私は、その言葉の通り、常に、貪欲でありたい、愚直でありたいと願ってきました。そして今、卒業して新しい人生を踏み出す君たちに、同じことを願っています。

“貪欲であれ、愚直であれ!(Stay hungry, Stay foolish!)”

 

やはり今の準会員の方は大人し目と言いますか、保守的でしょうか。

 

この景気低迷が続くせいもあると思いますが、stay hungry 、色んな事に貪欲であれと。

知識とともに感性を養うことができればいいですね。

 

移転価格税制という税制の講義を2時間聴くのではなく、講義を受けてみたら税制に関することも説明してたんだなぁいう方向の研修会にしたいと考えています。

ですから、そういう意味で多くの準会員の方々に研修会に来てもらいたいですね。

 

 

【移転価格税制等、国際税務に関係する事例(例示)】

・2012/6/25 デンソーが138億円申告漏れと国税指摘。

・2012/5/9  日本ガイシが160億円申告漏れと名古屋国税局指摘。

・2012/6/24 NEC100億円超の所得隠しと東京国税局指摘。

・2012/6/26 貿易交渉、停滞強まる。

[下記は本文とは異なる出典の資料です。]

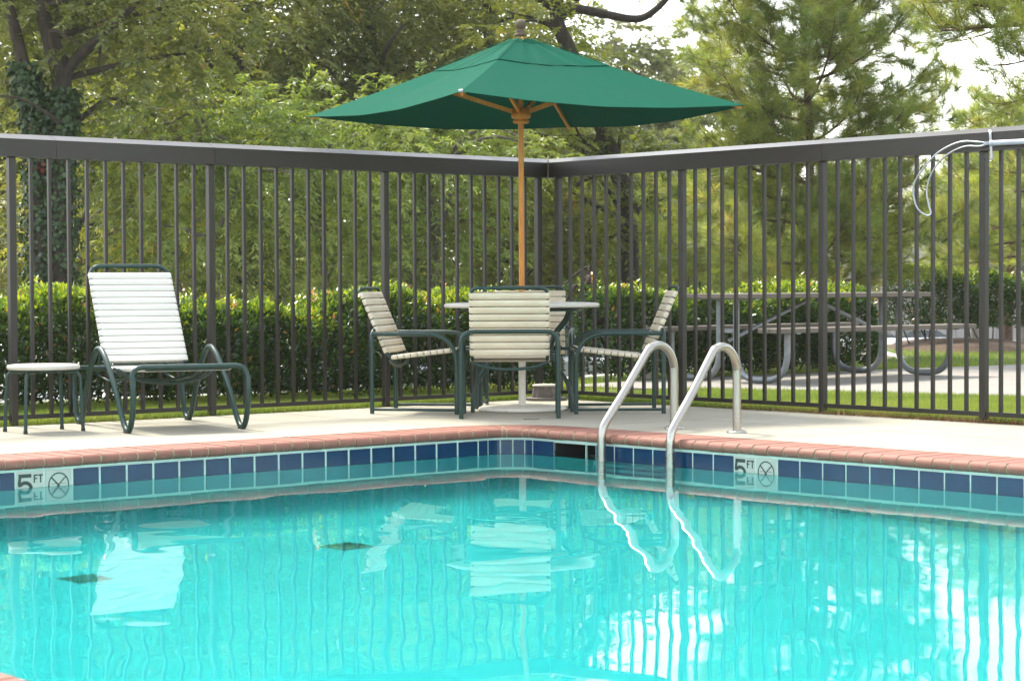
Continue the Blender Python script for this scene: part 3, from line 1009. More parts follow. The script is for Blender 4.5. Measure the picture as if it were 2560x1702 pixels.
# ================================================================ CHAIRS
def along(path, d):
    for a, b in zip(path[:-1], path[1:]):
        l = (b - a).length
        if d <= l: return a + (b - a) * (d / l), (b - a).normalized()
        d -= l
    return path[-1], (path[-1] - path[-2]).normalized()
def make_chair():
    root = empty('patio_chair')
    hw, yr, yf, za = .312, -.28, .30, .553
    r = .0148
    MB().tube(fillet([(-hw, yr, .002), (-hw, yr, za + .006), (hw, yr, za + .006), (hw, yr, .002)], .085, 8), r, 12).build('rear_frame', M_GREEN, root)
    for s in (-1, 1):
        MB().tube(fillet([(s * hw, yr + .012, za - .02), (s * hw, yf, za - .02), (s * hw, yf, .002)], .21, 10), r, 12).build('arm', M_GREEN, root)
        MB().tube([(s * hw, yr + .010, .030), (s * hw, yf - .010, .030)], .0095, 8).build('runner', M_GREEN, root)
    hs = .243
    side = [Vector((0, -.372, .808)), Vector((0, -.185, .372)), Vector((0, .300, .428))]
    body = []
    for s in (-1, 1):
        pp = fillet([Vector((s * hs, p.y, p.z)) for p in side], .06, 5)
        body.append(pp)
    top = [Vector((-hs, side[0].y, side[0].z)), Vector((hs, side[0].y, side[0].z))]
    full = fillet([Vector((-hs, .300, .428)), Vector((-hs, -.185, .372)), Vector((-hs, -.385, .838)), Vector((hs, -.385, .838)), Vector((hs, -.185, .372)), Vector((hs, .300, .428))], .05, 6)
    MB().tube(full, .0118, 10).build('sling_frame', M_GREEN, root)
    MB().tube([(-hw + .01, .292, .415), (hw - .01, .292, .415)], .0115, 10).build('front_stretcher', M_GREEN, root)
    MB().tube(smooth_path([(-hs, -.17, .355), (-hs * .6, -.165, .325), (0, -.165, .312), (hs * .6, -.165, .325), (hs, -.17, .355)], 5), .0105, 8).build('seat_brace', M_GREEN, root)
    me = strap_mesh(hs, .0435, .0150)
    me.materials.append(M_STRAPC)
    back = [Vector((0, -.375, .815)), Vector((0, -.197, .400))]
    bd = (back[1] - back[0])
    for k in range(9):
        c = back[0] + bd * ((k + .55) / 9.1)
        link('strap', me, None, root, frame(c, (1, 0, 0), -bd, None))
    sd = Vector((0, .300 - (-.170), .428 - .374))
    for k in range(10):
        c = Vector((0, -.165, .3745)) + sd * ((k + .5) / 10.3)
        link('strap', me, None, root, frame(c, (1, 0, 0), sd, None))
    return root
ch = make_chair()
def put_chair(c, x, y, face, label):
    c.location = (x, y, 0)
    c.rotation_euler = (0, 0, math.atan2(face[1], face[0]) - PI / 2)
    tag(c, label, 'chair', 'strap chairs around the table')
CG = [ch] + [copy_tree(ch) for _ in range(3)]
put_chair(CG[0], -.013, 13.87, (0.01, 1), 'cream strap chair seen from behind, nearest the pool corner')
put_chair(CG[1], -.600, 14.42, (.98, -.2), 'cream strap chair in profile facing right, beside the lounger side of the table')
put_chair(CG[2], .712, 14.35, (-1, -.035), 'cream strap chair in profile facing left, behind the ladder rails')
put_chair(CG[3], .110, 15.02, (-.06, -1), 'cream strap chair on the far side of the table, mostly hidden')

# ================================================================ LOUNGER
fa, fb, fc, fd = gr(319.6, 1083), gr(608, 1072), gr(195, 1061), gr(459, 1051.6)
M0 = (fa + fb) / 2
lx = ((fb - fa).normalized() + (fd - fc).normalized()).normalized()
ly = Vector((-lx.y, lx.x, 0))                                   # towards the head
hwL = .355
lg = empty('sun_lounger')
tag(lg, 'white strap sun lounger with dark green tube frame beside the small table', 'sun lounger')
lg.matrix_world = frame(M0, lx, ly, (0, 0, 1))
for s in (-1, 1):
    # sinuous side tube: foot rail, front foot, arm hump, rear foot
    sp_ = [(s * hwL, -.085, .33), (s * hwL, -.10, .25), (s * hwL, -.085, .13), (s * hwL, -.04, .035), (s * hwL, .02, .014), (s * hwL, .09, .06), (s * hwL, .22, .22),
           (s * hwL, .38, .38), (s * hwL, .48, .455), (s * hwL, .56, .482), (s * hwL, .645, .455), (s * hwL, .74, .36), (s * hwL, .86, .17), (s * hwL, .93, .05), (s * hwL, .99, .014), (s * hwL, 1.05, .05), (s * hwL, 1.09, .15), (s * hwL, 1.11, .27), (s * hwL, 1.08, .335), (s * hwL, 1.0, .352)]
    MB().tube(smooth_path(sp_, 5), .0172, 12).build('side_frame', M_GREEN, lg)
    for yy in (.02, .99):
        MB().box((s * hwL, yy, .006), (.030, .055, .011)).build('foot_pad', M_DARK, lg)
MB().tube(fillet([(-hwL, -.085, .315), (-hwL, -.062, .385), (hwL, -.062, .385), (hwL, -.085, .315)], .07, 8), .0155, 12).build('foot_bar', M_GREEN, lg)
hsl = .257
MB().tube(fillet([(-hsl, .99, .340), (-hsl, -.055, .374), (hsl, -.055, .374), (hsl, .99, .340)], .03, 5), .013, 10).build('seat_frame', M_GREEN, lg)
MB().tube([(-hwL, 1.03, .350), (hwL, 1.03, .350)], .0145, 10).build('rear_bar', M_GREEN, lg)
MB().tube([(-hwL, .735, .36), (hwL, .735, .36)], .012, 10).build('hinge_bar', M_GREEN, lg)
b0, b1 = Vector((0, .735, .378)), Vector((0, 1.063, .935))
bdir = (b1 - b0).normalized()
bt = b1 + bdir * .062
MB().tube(fillet([(-hsl, b0.y, b0.z), (-hsl, bt.y, bt.z), (hsl, bt.y, bt.z), (hsl, b0.y, b0.z)], .085, 8), .0135, 12).build('back_frame', M_GREEN, lg)
for k, (yy, zz, dp) in enumerate(((.25, .34, .065), (.34, .345, .075), (.47, .345, .06))):
    MB().tube(smooth_path([(-hwL + .05, yy + .10, zz + .02), (-.2, yy + .03, zz - dp * .6), (0, yy, zz - dp), (.2, yy + .03, zz - dp * .6), (hwL - .05, yy + .10, zz + .02)], 5), .0085, 8).build('under_brace', M_GREEN, lg)
for s in (-1, 1):
    MB().tube([(s * .22, .95, .62), (s * .22, 1.04, .30), (s * .22, .80, .27), (s * .22, .40, .30)], .009, 8).build('back_strut', M_GREEN, lg)
lme_ = strap_mesh(hsl, .0425, .0165)
lme_.materials.append(M_STRAPW)
bl_ = (b1 - b0).length
for k in range(14):
    c = b0 + bdir * (.035 + (bl_ - .05) * k / 13)
    link('strap', lme_, None, lg, frame(c, (1, 0, 0), bdir, None))
for k in range(16):
    c = Vector((0, -.025 + .0465 * k, .3735 - .0015 * k))
    link('strap', lme_, None, lg, frame(c, (1, 0, 0), (0, 1, -.03), None))

# ================================================================ SMALL SIDE TABLE
f1, f2, f3, f4 = gr(12.6, 1079), gr(64, 1085), gr(155, 1072.6), gr(208, 1077)
sc_ = (f1 + f2 + f3 + f4) / 4
st_ = tag(empty('side_table', tuple(sc_)), 'small round white side table with four thin green legs left of the lounger', 'side table')
MB().lathe([(.0, .402), (.19, .400), (.210, .396), (.214, .388), (.212, .374), (.203, .370), (.0, .372)], (0, 0, 0), 48).build('tabletop', M_TABLE, st_)
ctr = Vector((-.03, 0, 0))
for p in (f1, f2, f3, f4):
    e = (p - sc_)
    e = e.normalized() * min(.235, max(.19, e.length))
    q = e.normalized() * .10
    MB().tube(fillet([q + Vector((0, 0, .357)), e * .93 + Vector((0, 0, .357)), e + Vector((0, 0, .006))], .05, 7), .0108, 10).build('leg', M_GREEN, st_)
    MB().tube([e + Vector((0, 0, .0)), e + Vector((0, 0, .018))], .0125, 10).build('foot', M_DARK, st_)
MB().tube([Vector((.10 * math.cos(a), .10 * math.sin(a), .360)) for a in np.linspace(0, 2 * PI, 24, endpoint=False)], .009, 8, True).build('ring', M_GREEN, st_)

# ================================================================ SMALL THINGS ON THE DECK
pu = gr(1366, 1000)
ur = tag(empty('ribbed_stub', (pu.x, pu.y, 0)), 'short ribbed grey stub on a flat base behind the table leg', 'ground fixture')
MB().lathe([(.0, .022), (.150, .022), (.152, .018), (.152, .001), (.0, .001)], (0, 0, 0), 32).build('base', M_URN, ur)
mb = MB()
seg = 44
pr = [(.112, .022), (.108, .05), (.098, .10), (.094, .105)]
vs, fs = [], []
for r0, z in pr:
    for k in range(seg):
        a = 2 * PI * k / seg
        rr = r0 * (1.0 if k % 4 < 2 else .90)
        vs.append((rr * math.cos(a), rr * math.sin(a), z))
for i in range(3):
    for k in range(seg): fs.append((i * seg + k, i * seg + (k + 1) % seg, (i + 1) * seg + (k + 1) % seg, (i + 1) * seg + k))
mb.add(vs, fs)
mb.build('body', M_URN, ur)
MB().lathe([(.104, .104), (.106, .112), (.098, .118), (.0, .119)], (0, 0, 0), 32).build('cap', M_KERB, ur)
tg = gr(1330, 1049)
tag(MB().tube(smooth_path([tg + Vector((-.055, 0, .004)), tg + Vector((-.02, .03, .004)), tg + Vector((.01, -.02, .005)), tg + Vector((.05, .05, .004))], 4), .0022, 5).build('twig', M_RUST), 'thin dry twig lying on the deck in front of the table', 'twig')
lfp = gr(1415, 1027)
mb = MB()
mb.add([(-.03, 0, .004), (0, -.012, .012), (.03, .0, .006), (0, .014, .010)], [(0, 1, 2, 3)])
fl_ = mb.build('fallen_leaf', mat('dry_leaf', (.28, .17, .07), .8), None, Matrix.Translation(lfp))
tag(fl_, 'dry curled brown leaf on the deck by the table foot', 'leaf')

# ================================================================ LEAF SKIMMER ON THE RIGHT FENCE
inw = U_
def on_fence(px, py, off):
    o = FC + inw * off
    d = ray(px, py)
    k = (o - CAMP).dot(inw) / d.dot(inw)
    return CAMP + d * k
def zr(x, y): return 2230 + x * .17857, 280 + y * .17857
ls = tag(empty('leaf_skimmer', tuple(on_fence(*zr(1360, 440), .075))), 'leaf skimmer hoop on a pale blue pole hanging on the fence', 'leaf skimmer')
lo_ = Vector(ls.location)
a_, b_ = on_fence(*zr(1380, 440), .080) - lo_, on_fence(*zr(1420, 437), .080) - lo_
pd = on_fence(*zr(1848, 415), .080) - lo_
dirp = (pd - b_).normalized()
MB().tube([a_, b_], .0185, 14).build('socket', M_POLE, ls)
MB().tube([b_ - dirp * .01, b_ + dirp * 1.6], .0165, 14).build('pole', M_POLE, ls)
hoop = [(1330, 435), (1240, 425), (1130, 415), (1000, 415), (880, 445), (740, 510), (610, 600), (470, 750), (360, 900), (305, 1030), (298, 1130), (315, 1240), (350, 1340), (420, 1415), (500, 1452), (540, 1430), (540, 1385), (515, 1300), (490, 1180), (490, 1080), (515, 960), (570, 830), (680, 680), (790, 590), (930, 515), (1060, 480), (1220, 483), (1330, 455)]
MB().tube(smooth_path([on_fence(*zr(x, y), .078 + .03 * math.sin(i * .23)) - lo_ for i, (x, y) in enumerate(hoop)], 3), .0056, 8).build('hoop', M_ALU, ls)
MB().box(on_fence(*zr(1318, 438), .078) - lo_, (.03, .014, .02)).build('clamp', M_ALU, ls)
hk = [(1372, 255), (1378, 300), (1385, 400), (1390, 500), (1398, 600), (1398, 650), (1380, 685), (1345, 680), (1318, 662)]
hp = [on_fence(*zr(x, y), .052 + (.035 if i > 6 else .0) * (i - 6) + (-.012 if i == 0 else 0)) for i, (x, y) in enumerate(hk)]
mb = MB()
vs = []
sdv = V_ * .0085
ppt = smooth_path(hp, 3)
for p in ppt: vs += [p - sdv, p + sdv, p + sdv + U_ * .004, p - sdv + U_ * .004]
mb.add(vs, [(4 * i + k, 4 * i + (k + 1) % 4, 4 * i + 4 + (k + 1) % 4, 4 * i + 4 + k) for i in range(len(ppt) - 1) for k in range(4)])
tag(mb.build('wall_hook', M_ALU), 'flat metal hook on the fence rail holding up the skimmer pole', 'hook')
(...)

TPP膠着、他の競技に影響。

 

 

【村田守弘氏 ご経歴】

公認会計士・税理士

1969年、慶応義塾大学経済学部卒業。1970年、アーサーヤング東京事務所に入所。1999年、アーサーアンダーセン税務事務所代表に就任。KPMG税理士代表社員を経て、2006年、村田守弘公認会計士事務所を開設。2006年~2008年まで公認会計士試験委員を務める。2008年、青山学院大学大学院会計プロフェッション研究科客員教授。